Oczywiście są tacy, co nie do końca dowierzają blockchainowi i przekonują, że teoretycznie i ten system można złamać. Ale jakby to miało wyglądać w praktyce? Aby sfałszowanie kryptowaluty stało się faktem, 51 proc. użytkowników gigantycznego systemu musiałoby potwierdzić, że istnieje coś, czego nie ma. Nawet w rzeczywistości offline’owej masowe halucynacje mają swoje granice i nie zdarzyło się do tej pory, by sprzedawca w sklepie dał sobie wmówić, że liście z drzewa to dolary albo złoto. W sieci jest to jeszcze bardziej skomplikowane.
W rozproszonym rejestrze, jakim jest blockchain, czyli w takim, w którym nie ma jednej instytucji narzucającej innym swoje zdanie, a wszyscy użytkownicy działają na równych prawach, nie da się sprawić, by w jednym czasie komputery milionów użytkowników uznały nagle, że ktoś ma bitcoiny, których tak naprawdę nie ma. Strażnikiem wiarygodności jest gigantyczna moc obliczeniowa komputerów skupionych w sieci P2P (podobnej do tej, w oparciu o którą działają na przykład torrenty). Jest tak olbrzymia, że największe chińskie i amerykańskie superkomputery nie są w stanie jej zakłócić.
Podrobić kryptowalut się nie da, co nie oznacza, że ich posiadanie jest absolutne bezpieczne. Cyberprzestępcy skupili się bowiem na okradaniu giełd, gdzie bitcoiny można wymienić na "zwykłe" pieniądze i odwrotnie. Efekt? Co chwilę dochodzi do ataków, na których klienci tracą miliony dolarów. Kilka dni temu z włoskiej BitGrail hakerzy ukradli równowartość 170 mln dolarów, a na przełomie stycznia i lutego doszło do największej kradzieży kryptowalut w historii. Z tokijskiej giełdy Coincheck wyparowało ponad pół miliarda dolarów w mało znanej walucie NEM. Do tej pory największą aferą z kryptowalutami w roli głównej był upadek japońskiej platformy MT.Gox, w wyniku której jej klienci stracili 480 mln dolarów.

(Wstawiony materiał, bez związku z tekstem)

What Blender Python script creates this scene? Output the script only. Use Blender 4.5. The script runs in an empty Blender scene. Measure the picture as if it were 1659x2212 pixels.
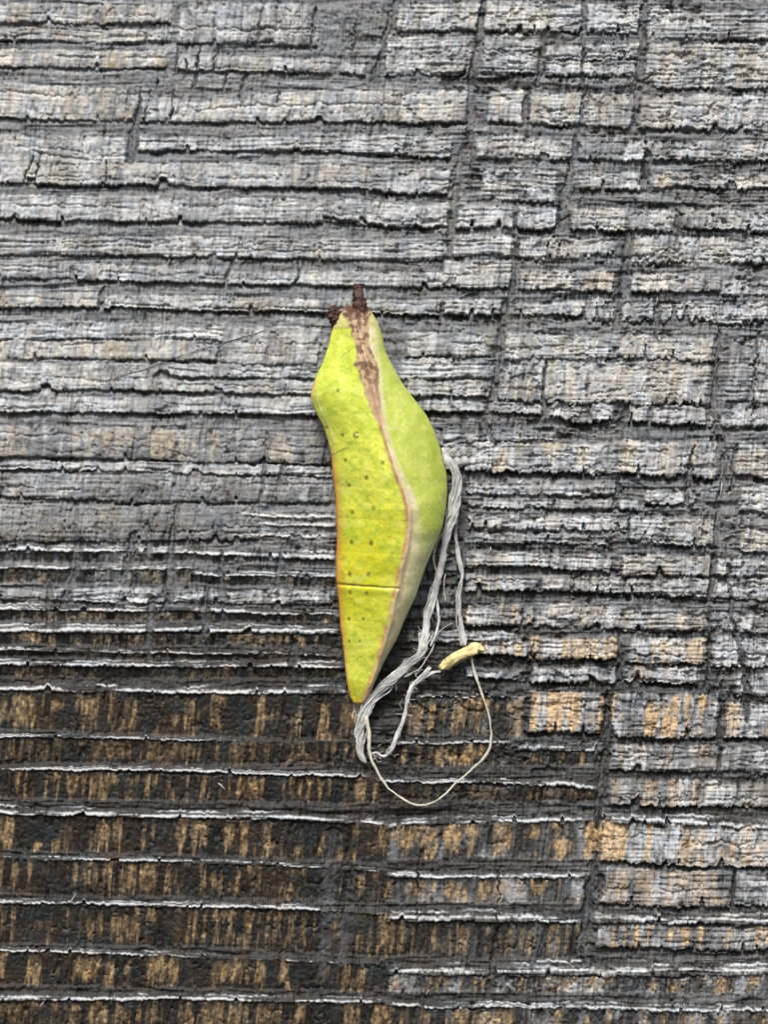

Okazuje się, że bezpiecznie nie mogą się czuć nawet "górnicy", czyli ci użytkownicy, którzy zainwestowali w moc obliczeniową swoich komputerów, żeby móc "wydobywać" kryptopieniądze. Analitycy Della już trzy lata temu wykryli koronkowy atak na komputery "produkujące" waluty bitcoin i DOGE. Za pomocą routera przejętego w jednej z dużych kanadyjskich serwerowni haker dokonał ataku na pociąg z kryptowalutą w stylu Dzikiego Zachodu. Wykorzystując fałszywe zwrotnice, przekierował ruch w internecie, tak aby wydobywane w kopalniach wirtualne złoto wjechało prosto na jego bocznicę. Wystarczyło podszyć się w necie pod kogoś innego, żeby przejąć transporty warte minimum 83 tys. dolarów. Ile dokładnie ich było, nie wiadomo, bo analityk Della zgubił w sieci trop cyberprzestępcy.
Mknąc po czołówkach gazet i portali internetowych na całym świecie, rollercoaster z napisem bitcoin w ciągu kilku miesięcy rozpalił wyobraźnię milionów inwestorów – głównie tych, którym krociowe zyski bezpowrotnie przeszły koło nosa. O nudnym i skomplikowanym blockchainie, stojącym za sukcesem kryptowalut mówi się o wiele mniej.
Ale jeśli ktoś jeszcze marzy o tym, żeby wzbogacić się na technologiach z dopiskiem "krypto-", to powinien zainteresować się startupami, które w zaciszu swoich cyfrowych laboratoriów pracują nad umasowieniem blockchaina. Dość powiedzieć, że rynek rozwiązań wykorzystujących tę technologię, wyceniany w ubiegłym roku na 415,5 mln dolarów, w ciągu najbliższych pięciu lat ma być warty 7,5 mld dolarów. I są to bardzo ostrożne szacunki.
Nad wykorzystaniem blockchaina pracują już wszyscy, którzy mają pieniądze – banki, giełdy papierów wartościowych, ubezpieczyciele, a także sektor energetyczny, farmaceutyczny, a nawet obronny. I nawet jeśli wszystkie giełdy kryptowalut upadną, a bitcoin straci na wartości 99 proc., to blockchain zostanie i będzie można na nim zarobić.